Correct Answer - Option 2 : shaft power/ runner power
Explanation:
The efficiency of any mechanical device is defined as the ratio of power output to energy input.
Hydraulic efficiency : \({\eta _h} = \frac{{Power\;delivered\;to\;runner}}{{Power\;supplied\;at\;inlet}} = \frac{{Runner\;Power}}{{Water\;Power}}\)
Mechanical efficiency : \({\eta _m} = \frac{{power\;delivered\;to\;shaft}}{{power\;delivered\;to\;runner}} = \frac{{Shaft\;Power}}{{Runner\;Power}}\)

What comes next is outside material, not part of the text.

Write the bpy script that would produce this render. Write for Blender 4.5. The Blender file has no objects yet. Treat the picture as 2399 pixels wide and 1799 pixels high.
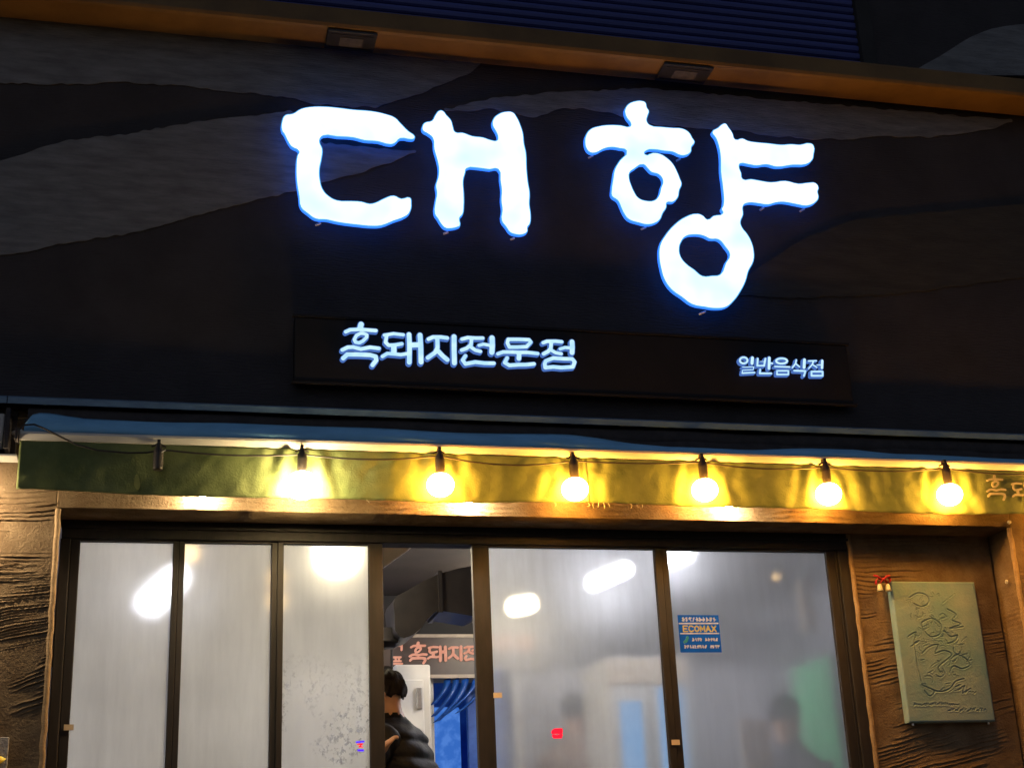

Overall efficiency : \({\eta _o} = {\eta _h} \times {\eta _m} = \frac{{Runner\;Power}}{{Water\;Power}} \times \frac{{Shaft\;Power}}{{Runner\;Power}}\)
∴ \({\eta _o} = \frac{{Shaft\;Power}}{{Water\;Power}}\)
The overall efficiency of a turbine is the measure of the performance of the turbine.
The overall efficiency of Pelton wheel is approximately 0.85.
Because there are losses like mechanical friction loss, aerodynamic drag on the buckets or windage loss, friction along the inside walls of the buckets, nonalignment of the jet and bucket when bucket turns, back splashing and nozzle losses.
Also, the mechanical friction and aerodynamic drag losses increase with the increase in speed.
- Theoretically, a Pelton turbine can have a 100% efficiency if the speed of the incoming water jet is two times the speed of the bucket (i.e. V = 2u) or bucket speed u = 0.5 V.
- In this case, water will attain a zero velocity with respect to earth (stationary reference frame) and transfer all its energy to the turbine.
- But for practical turbines, the bucket speed is 0.44 - 0.46 of the nozzle velocity.